Das Weg-Wort - Werktagsgedanken aus der Bahnhofkirche Zürich!
Weg-Wort vom 12. September 2016
Über Wasser gehen
Können Sie das auch? Mir ist es zweimal gelungen: Im Winter 1963, als der
Zürichsee zugefroren war und in einem der letzten Jahre auf dem ebenfalls
zugefrorenen Pfäffikersee. Aber sonst, nein sonst nie. Und doch werde ich
das Gefühl nicht los, dass viele Menschen meinen, sie könnten auch im
normalen Alltag über Wasser gehen, sei es in der Wirtschaft, in der Politik,
in der Gesellschaft.
Das heisst einfach: Wir überschätzen uns, oder wir setzen uns Ziele, die
unsern Blick eng machen. Wir sehen nur noch das, was uns nützt, was uns
hilft, was uns weiterbringt. Das Wörtchen "Uns" kann dann durchaus als
pluralis majaestatis verstanden werden und heisst dann einfach: Ich, ich und
nochmals ich und nur für mich! So kann es der rempelnde Einsteiger am frühen
Morgen im Zug sein, der CEO einer Firma oder der Chef einer Regierung. Es
kann aber auch stehen für eine Gruppe, einen Konzern, eine Partei, einen
Staat. Niemand kann bei normalen Temperaturen über Wasser gehen. Und doch
versuchen es viele immer wieder. Über kurz oder lang: Sie gehen unter und
reissen je nach Grösse viele mit sich. Sie reissen alle mit sich, die ihnen
vertraut haben und noch viel mehr.
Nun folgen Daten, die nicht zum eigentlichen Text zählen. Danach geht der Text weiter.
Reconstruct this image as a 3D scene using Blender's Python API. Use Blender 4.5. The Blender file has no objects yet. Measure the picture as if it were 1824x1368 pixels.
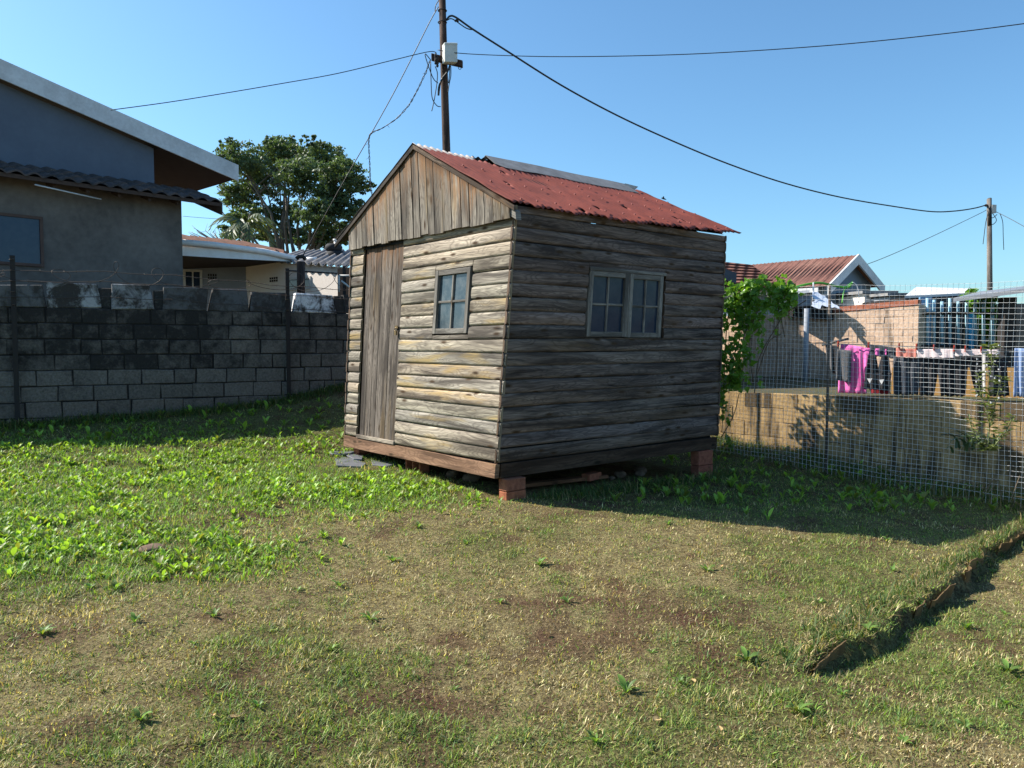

Solche "Wir" sind keine Alternative weder
für die Schweiz noch für ein anderes Land. Der Focus ist und bleibt eng und
auf mich, auf uns, die eigene Firma, die eigene Partei gerichtet. Ich will
ja übers Wasser gehen, das Unmögliche schaffen - und wenn dazu jedes Mittel
recht wird, ja dann ist der Abgrund nicht weit. Es ist dann nur noch eine
Frage der Zeit.
Will ich Wasser überqueren und das nicht nur wenn die moralische Eiszeit
ausgebrochen ist, dann brauche ich Gemeinschaft, dann brauchen wir das
Zusammenwirken verschiedenster Menschen: Ein Netz, ein feinmaschiges noch
dazu. Dann kann ich es wagen, aber vielleicht ist mir dann eine Bootsfahrt
lieber mit einem Boot, das mit Sorgfalt gebaut wurde, mit Blick auf die
späteren Nutzer und nicht mit Blick ausschliesslich auf den eigenen Gewinn.